Die Verbotsschilder sind eindeutig: „Während der Punktspiele herrscht für die Zuschauer Rauchverbot.“ Was den Zuschauern versagt bleibt, gilt für die Spieler aber nicht.

Die Verbotsschilder sind eindeutig: „Während der Punktspiele herrscht für die Zuschauer Rauchverbot.“ Was den Zuschauern versagt bleibt, gilt für die Spieler aber nicht. Einige rauchen genüsslich. Zumindest zwischen den Stößen, zur Entspannng. Denn die ist wichtig. Genauso wie die Konzentration. Pool-Billard kennt man so eigentlich nicht. Man verbindet es eher mit verrauchten Sälen und einem Bier in der Hand. „Wir verstehen uns aber nicht als Kneipensport“, sagt Frank Priebe vom Billardverein PBV Rotes Tuch, „unser Hobby ist nicht Trinken, sondern Billard“. Der Tabellenführer aus Schöneberg spielt gegen den Zweiten aus Geldern. Es geht um den Wiederaufstieg in die erste Bundesliga.

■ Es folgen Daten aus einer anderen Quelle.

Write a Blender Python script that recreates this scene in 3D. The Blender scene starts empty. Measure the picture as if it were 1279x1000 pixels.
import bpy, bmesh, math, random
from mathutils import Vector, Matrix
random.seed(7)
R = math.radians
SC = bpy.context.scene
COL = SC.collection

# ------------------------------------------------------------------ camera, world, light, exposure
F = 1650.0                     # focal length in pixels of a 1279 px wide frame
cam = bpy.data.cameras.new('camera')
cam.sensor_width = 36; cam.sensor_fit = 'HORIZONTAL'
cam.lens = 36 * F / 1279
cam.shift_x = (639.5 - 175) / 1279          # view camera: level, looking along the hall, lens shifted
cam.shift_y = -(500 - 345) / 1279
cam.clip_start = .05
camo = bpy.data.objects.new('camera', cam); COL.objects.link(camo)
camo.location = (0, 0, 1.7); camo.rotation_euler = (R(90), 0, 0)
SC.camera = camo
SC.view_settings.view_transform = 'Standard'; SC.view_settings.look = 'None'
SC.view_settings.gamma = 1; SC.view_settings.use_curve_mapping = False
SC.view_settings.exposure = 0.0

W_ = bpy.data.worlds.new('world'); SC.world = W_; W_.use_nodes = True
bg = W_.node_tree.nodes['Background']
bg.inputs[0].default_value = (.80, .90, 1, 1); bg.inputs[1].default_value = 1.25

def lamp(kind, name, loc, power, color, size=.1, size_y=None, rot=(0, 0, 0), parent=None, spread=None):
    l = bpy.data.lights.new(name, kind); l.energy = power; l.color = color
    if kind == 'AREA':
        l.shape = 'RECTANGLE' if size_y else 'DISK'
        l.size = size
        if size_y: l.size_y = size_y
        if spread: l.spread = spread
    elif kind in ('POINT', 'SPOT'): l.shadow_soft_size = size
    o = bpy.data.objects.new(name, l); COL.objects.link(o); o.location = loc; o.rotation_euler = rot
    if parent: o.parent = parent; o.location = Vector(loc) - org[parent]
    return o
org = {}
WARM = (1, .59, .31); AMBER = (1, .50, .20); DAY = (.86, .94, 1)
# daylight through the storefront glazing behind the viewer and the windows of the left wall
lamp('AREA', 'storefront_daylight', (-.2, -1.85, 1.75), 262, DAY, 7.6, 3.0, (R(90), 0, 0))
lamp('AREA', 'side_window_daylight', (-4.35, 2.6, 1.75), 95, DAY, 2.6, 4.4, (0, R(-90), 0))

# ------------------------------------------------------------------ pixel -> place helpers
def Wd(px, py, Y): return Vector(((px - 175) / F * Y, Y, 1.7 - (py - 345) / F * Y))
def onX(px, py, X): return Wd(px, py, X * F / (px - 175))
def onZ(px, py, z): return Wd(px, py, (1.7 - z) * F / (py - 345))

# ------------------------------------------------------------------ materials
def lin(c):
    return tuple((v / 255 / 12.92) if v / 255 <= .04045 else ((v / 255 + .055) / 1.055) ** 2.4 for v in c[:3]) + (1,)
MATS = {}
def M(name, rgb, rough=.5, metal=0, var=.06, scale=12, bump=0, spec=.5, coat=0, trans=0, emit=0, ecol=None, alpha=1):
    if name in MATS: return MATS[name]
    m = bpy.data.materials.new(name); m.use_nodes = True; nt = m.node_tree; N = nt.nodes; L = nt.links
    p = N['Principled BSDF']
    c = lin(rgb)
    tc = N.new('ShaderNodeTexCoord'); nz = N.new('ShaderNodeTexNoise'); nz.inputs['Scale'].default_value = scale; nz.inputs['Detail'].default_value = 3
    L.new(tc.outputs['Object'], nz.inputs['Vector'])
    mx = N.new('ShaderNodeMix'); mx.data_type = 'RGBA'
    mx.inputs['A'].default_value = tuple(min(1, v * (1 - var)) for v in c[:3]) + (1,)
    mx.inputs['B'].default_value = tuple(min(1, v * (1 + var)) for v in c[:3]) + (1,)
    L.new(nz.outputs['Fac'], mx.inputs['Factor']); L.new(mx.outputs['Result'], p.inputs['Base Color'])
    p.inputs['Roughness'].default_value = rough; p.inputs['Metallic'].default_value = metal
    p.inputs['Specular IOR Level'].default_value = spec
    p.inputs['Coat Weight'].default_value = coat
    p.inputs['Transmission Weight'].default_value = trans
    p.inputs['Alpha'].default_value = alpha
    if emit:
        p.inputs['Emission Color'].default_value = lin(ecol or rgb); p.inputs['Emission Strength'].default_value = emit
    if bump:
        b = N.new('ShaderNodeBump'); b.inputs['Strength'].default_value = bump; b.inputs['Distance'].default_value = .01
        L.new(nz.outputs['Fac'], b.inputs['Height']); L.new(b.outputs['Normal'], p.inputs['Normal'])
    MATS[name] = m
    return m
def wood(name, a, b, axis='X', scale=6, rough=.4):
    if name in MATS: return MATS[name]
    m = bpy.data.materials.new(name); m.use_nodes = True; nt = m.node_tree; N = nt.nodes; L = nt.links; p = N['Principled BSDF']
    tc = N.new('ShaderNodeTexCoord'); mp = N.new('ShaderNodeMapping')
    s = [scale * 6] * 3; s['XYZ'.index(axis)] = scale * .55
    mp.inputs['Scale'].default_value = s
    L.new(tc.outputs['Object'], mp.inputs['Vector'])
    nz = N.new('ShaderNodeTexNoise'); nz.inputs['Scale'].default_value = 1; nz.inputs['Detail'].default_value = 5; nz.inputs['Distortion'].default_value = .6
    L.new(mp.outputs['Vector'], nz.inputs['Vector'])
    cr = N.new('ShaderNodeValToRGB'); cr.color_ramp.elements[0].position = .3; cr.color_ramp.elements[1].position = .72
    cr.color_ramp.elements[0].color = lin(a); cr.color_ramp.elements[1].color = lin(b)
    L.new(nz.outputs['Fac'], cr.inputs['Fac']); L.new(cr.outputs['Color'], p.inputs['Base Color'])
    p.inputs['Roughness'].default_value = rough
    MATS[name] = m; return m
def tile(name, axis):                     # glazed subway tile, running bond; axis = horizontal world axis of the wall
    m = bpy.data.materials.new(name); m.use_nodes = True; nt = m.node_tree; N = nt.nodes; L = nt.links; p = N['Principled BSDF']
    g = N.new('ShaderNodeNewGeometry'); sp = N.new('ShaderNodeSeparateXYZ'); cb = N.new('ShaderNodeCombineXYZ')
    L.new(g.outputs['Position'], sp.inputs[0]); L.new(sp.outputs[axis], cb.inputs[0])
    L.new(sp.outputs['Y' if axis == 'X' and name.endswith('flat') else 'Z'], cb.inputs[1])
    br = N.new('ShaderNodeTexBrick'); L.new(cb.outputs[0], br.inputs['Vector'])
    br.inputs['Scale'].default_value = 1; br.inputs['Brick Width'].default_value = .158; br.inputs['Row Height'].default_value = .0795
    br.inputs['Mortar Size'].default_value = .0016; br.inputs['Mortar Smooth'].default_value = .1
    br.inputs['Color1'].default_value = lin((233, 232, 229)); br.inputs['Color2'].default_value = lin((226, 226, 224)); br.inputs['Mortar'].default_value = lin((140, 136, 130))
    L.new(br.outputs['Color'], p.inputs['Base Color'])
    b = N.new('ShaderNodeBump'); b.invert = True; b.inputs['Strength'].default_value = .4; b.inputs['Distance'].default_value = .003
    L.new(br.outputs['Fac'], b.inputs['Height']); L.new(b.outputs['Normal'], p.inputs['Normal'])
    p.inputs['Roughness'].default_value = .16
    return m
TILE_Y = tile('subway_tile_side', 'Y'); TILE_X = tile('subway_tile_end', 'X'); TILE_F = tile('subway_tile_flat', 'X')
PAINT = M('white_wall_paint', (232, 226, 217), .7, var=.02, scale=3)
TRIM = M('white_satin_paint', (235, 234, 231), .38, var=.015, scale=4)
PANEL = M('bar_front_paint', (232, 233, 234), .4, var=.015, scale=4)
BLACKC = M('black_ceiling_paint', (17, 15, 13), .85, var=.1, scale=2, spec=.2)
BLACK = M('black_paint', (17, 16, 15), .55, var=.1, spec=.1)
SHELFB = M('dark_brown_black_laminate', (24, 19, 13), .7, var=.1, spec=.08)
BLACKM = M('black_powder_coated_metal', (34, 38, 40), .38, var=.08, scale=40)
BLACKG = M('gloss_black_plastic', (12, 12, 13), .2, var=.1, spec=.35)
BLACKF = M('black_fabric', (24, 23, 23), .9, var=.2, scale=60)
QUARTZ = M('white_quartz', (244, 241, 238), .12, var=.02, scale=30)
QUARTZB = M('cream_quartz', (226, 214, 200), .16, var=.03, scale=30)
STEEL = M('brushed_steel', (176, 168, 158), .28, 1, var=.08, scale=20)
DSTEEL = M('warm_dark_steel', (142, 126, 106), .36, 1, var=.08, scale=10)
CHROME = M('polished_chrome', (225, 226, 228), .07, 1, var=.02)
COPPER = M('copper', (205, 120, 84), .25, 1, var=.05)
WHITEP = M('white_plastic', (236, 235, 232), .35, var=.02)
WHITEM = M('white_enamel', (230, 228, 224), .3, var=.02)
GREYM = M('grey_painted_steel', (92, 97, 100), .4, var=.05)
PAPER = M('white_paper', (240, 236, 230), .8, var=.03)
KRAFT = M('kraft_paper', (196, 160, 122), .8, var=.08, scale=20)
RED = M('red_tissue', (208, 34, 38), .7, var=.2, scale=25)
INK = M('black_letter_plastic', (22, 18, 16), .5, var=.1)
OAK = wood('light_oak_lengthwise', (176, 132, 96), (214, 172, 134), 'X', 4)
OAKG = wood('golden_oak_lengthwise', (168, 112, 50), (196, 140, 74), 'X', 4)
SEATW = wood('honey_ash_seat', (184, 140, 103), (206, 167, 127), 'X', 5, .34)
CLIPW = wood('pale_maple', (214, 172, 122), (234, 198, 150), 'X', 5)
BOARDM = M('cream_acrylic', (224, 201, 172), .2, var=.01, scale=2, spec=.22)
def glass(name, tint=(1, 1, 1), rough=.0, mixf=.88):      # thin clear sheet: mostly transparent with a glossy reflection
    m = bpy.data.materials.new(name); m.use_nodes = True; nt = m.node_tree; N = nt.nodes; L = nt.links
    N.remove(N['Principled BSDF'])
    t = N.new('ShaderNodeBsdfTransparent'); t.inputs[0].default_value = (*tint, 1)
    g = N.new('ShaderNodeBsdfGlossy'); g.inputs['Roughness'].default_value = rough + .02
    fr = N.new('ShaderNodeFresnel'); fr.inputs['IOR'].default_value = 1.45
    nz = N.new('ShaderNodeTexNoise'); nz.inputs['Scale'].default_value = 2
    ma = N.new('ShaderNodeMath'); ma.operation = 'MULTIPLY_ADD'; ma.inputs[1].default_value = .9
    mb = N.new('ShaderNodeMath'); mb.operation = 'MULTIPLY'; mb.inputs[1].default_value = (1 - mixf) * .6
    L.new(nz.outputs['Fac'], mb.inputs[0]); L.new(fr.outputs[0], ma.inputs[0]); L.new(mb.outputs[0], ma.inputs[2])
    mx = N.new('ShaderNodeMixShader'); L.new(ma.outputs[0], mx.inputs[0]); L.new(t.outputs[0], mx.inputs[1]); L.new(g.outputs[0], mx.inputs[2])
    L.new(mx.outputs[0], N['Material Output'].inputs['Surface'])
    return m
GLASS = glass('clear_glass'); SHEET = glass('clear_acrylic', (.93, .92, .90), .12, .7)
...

Etwa 60 Zuschauer sind da. Sie verteilen sich auf zwei Räume, in denen zeitgleich zwei Partien gespielt werden. Einige sitzen aber auch vor dem dreistöckigen Gebäude, das auf einem alten Bahngelände in der Attilastraße steht, und warten mit einem Bier in der Hand auf die Grillwurst, die noch auf dem Rost liegt. Wenn es das Wetter erlaubt, wird bei Rotes Tuch immer gegrillt. Die Stimmung ist locker. In den Spielräumen dagegen herrscht höchste Konzentration und fast absolute Ruhe. Die Zuschauer flüstern ab und zu. Bei gelungenen Stößen wird nicht geklatscht, sondern geschnipst. Oder mit der Zunge geschnalzt. Aber nicht einfach, sondern ein kurzer Doppelschnalzer. Über die Spiele wacht ein Schiedsrichter, der an der Stirnseite des Tisches mit nach hinten verschränkten Armen steht und ansonsten die Kugeln akribisch genau für den Anstoß aufbaut. Das dauert schon mal ein paar Minuten. Aber alles muss korrekt sein. Auch wenn es in der Zweiten Bundesliga nur Freizeitsport ist. Denn Geld ist eigentlich nicht zu verdienen. Der Verein wird aber immerhin von zwei Sponsoren unterstützt. Das Problem ist eher der Nachwuchs. „Es ist schwer, die Jugend heute für diesen Sport zu interessieren“, sagt Priebe. Obwohl man eigentlich überall spielen kann. In den meisten Jugendklubs steht auch ein Tisch. Daher plant der etwa 50-Mitglieder-Verein Benefiz-Tuniere und will versuchen, ins Guinness-Buch für Dauerbillardspielen zu kommen. Außerdem bietet Rotes Tuch bereits Billard-AGs für Schulen an. Die Methode scheint Erfolg zu haben: Die Jugendmannschaft ist immerhin Berliner Meister.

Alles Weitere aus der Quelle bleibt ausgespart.